Po zakończonej jednostce treningowej, która doprowadziła do znacznego uszczuplenia ilości glikogenu w mięśniach i wątrobie musimy dostarczyć proste węglowodany w celu szybkiej regeneracji. Jednocześnie wiemy, że szybką regenerację glikogenu mięśniowego utrudnia m.in. wysoka podaż tłuszczu i błonnika bezpośrednio po zakończonym wysiłku. W takim wypadku po zakończonym treningu o długim czasie trwania i/lub wysokiej intensywności można zawodnikowi pozwolić na słodycze, ciasta lub desery, które zawierają proste cukry i białko, a nie zawierają lub zawierają w niewielkich ilościach tłuszcz i błonnik. Do takich produktów zaliczamy: żelki, galaretki, musy owocowe, budynie, kisiele, sorbety, delicje, biszkopty czy bezy.
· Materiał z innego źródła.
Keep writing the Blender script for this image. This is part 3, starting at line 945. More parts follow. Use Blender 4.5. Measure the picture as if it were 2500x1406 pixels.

To tylko kilka przykładów, z których możemy skorzystać jeżeli zawodnik ma bardzo dużą ochotę na słodycze i/lub gdy nie jest w stanie dostarczyć większych ilości węglowodanów z naturalnego pożywienia.
Podsumowując, słodycze w diecie sportowca są dozwolone, o ile są wpisane w dietę a ich spożycie nie utrudnia lub uniemożliwia prawidłowego zbilansowania diety. Dieta pełnowartościowa, w której występują słodycze to nadal dieta pełnowartościowa, więc niewielkie urozmaicenie diety w ulubione produkty nie jest zabronione. Zwłaszcza, jeżeli celem zawodnika nie jest redukcja tkanki tłuszczowej, a jedynie dostosowanie diety do obciążeń treningowych.